Today we’ll see how to install Azure-cli in Dockerfile when the base image is Alpine. If you later find this article useful take a look at the disclaimer for information on how to thank me.

As you know azure cli allows you to control azure cloud aspects from command line. This may be useful for provisioning azure resources in ci/cd pipelines or automations, for instance. If the pipelines run inside Jenkins agents (e.g. Docker in Docker Jenkins agent, Podman Jenkins agent) which are containerized, you may need to package azure-cli inside them. Let’s see how to install azure-cli in Dockerfile.

Azure-cli installation in Dockerfile

You probably found it challenging to install Azure-cli as part of Dockerfile where the base image is Alpine.
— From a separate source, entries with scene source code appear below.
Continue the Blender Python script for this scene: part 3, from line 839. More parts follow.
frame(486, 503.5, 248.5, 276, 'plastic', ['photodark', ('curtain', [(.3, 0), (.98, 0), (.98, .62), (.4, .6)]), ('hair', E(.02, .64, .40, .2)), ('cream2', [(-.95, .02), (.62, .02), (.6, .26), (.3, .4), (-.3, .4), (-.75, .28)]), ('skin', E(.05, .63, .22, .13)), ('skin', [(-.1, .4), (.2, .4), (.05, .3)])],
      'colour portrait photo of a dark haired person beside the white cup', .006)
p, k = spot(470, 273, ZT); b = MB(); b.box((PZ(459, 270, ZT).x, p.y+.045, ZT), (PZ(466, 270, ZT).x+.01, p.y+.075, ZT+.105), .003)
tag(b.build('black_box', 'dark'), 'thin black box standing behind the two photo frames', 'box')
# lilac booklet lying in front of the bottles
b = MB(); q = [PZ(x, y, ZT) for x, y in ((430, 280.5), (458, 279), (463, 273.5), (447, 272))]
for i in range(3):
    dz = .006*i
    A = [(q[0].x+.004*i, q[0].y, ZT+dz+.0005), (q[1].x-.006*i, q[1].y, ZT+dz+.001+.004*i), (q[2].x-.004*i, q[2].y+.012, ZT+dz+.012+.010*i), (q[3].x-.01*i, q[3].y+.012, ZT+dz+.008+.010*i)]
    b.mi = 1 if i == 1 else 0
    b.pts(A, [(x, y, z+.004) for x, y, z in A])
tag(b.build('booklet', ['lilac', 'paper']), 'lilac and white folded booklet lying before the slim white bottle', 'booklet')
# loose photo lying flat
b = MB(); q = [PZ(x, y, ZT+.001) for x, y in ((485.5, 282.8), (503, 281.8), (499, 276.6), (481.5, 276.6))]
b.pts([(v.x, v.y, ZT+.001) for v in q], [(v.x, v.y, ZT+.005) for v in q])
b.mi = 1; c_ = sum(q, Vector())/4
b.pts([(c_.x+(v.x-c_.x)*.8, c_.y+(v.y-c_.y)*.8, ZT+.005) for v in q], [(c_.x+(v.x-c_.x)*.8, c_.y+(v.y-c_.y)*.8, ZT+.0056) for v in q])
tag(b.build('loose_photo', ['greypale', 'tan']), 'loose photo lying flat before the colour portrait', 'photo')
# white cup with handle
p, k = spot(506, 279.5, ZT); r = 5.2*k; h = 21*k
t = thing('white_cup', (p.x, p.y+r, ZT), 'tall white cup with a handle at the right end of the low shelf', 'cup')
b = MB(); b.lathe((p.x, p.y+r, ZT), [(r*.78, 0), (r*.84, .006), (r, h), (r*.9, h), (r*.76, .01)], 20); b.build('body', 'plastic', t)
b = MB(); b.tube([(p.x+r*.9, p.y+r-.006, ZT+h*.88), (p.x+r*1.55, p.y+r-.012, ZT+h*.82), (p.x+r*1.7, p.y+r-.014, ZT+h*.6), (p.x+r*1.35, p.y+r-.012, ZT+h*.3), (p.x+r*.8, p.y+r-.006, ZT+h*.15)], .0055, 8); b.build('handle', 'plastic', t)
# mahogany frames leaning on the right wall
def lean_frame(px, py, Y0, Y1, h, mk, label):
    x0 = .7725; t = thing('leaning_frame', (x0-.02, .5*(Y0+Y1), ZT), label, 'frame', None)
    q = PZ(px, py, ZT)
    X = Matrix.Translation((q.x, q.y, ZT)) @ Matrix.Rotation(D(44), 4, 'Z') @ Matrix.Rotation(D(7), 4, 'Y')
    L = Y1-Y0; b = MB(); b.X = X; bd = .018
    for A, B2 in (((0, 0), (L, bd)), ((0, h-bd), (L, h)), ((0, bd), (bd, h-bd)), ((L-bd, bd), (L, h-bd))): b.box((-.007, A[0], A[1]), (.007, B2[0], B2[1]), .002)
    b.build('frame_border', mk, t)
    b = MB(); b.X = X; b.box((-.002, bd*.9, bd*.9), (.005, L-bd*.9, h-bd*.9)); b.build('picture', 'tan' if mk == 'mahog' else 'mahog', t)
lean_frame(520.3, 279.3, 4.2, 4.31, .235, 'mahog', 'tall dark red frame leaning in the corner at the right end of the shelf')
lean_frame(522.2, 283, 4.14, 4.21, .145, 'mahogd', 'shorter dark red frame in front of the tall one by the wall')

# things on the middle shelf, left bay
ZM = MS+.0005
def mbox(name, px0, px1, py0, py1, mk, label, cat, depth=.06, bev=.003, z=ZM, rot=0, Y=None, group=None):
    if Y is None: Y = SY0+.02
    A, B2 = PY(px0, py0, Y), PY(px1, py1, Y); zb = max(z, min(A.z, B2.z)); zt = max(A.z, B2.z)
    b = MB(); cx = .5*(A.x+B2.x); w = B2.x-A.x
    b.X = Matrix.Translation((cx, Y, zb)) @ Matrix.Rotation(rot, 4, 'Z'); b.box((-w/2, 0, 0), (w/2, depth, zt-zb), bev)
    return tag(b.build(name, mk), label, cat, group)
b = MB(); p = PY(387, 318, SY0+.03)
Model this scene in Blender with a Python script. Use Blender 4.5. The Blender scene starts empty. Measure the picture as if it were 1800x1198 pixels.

Use below command sequence to achieve that:

RUN apk add --no-cache --update python3 py3-pip 
RUN apk add --no-cache --update --virtual=build gcc musl-dev python3-dev libffi-dev openssl-dev cargo make && pip3 install --no-cache-dir --prefer-binary azure-cli && apk del virtual

RUN apk add --no-cache --update python3 py3-pip installed python and pip. They are needed because azure-cli is basically Python package.

Second RUN installs os packages required for successful azure-cli installation. Then, pip installs azure-cli.

See also relevant discussion on GitHub about installation of azure-cli in alpine.

Why apk add –virtual?

Note that these os packages are installed in a virtual package which is removed after azure-cli installation using apk del virtual. This trick reduces the final built image size.

Note also that Azure CLI is a Python package. That’s why it requires Python and Pip to run. Hence these packages are not removed.

See this great answer on stack overflow about apk add --virtual. Note that apk add --no-cache reduces image size as well.

Summary

That’s it about Azure-cli installation in Dockerfile when Alpine is a base image.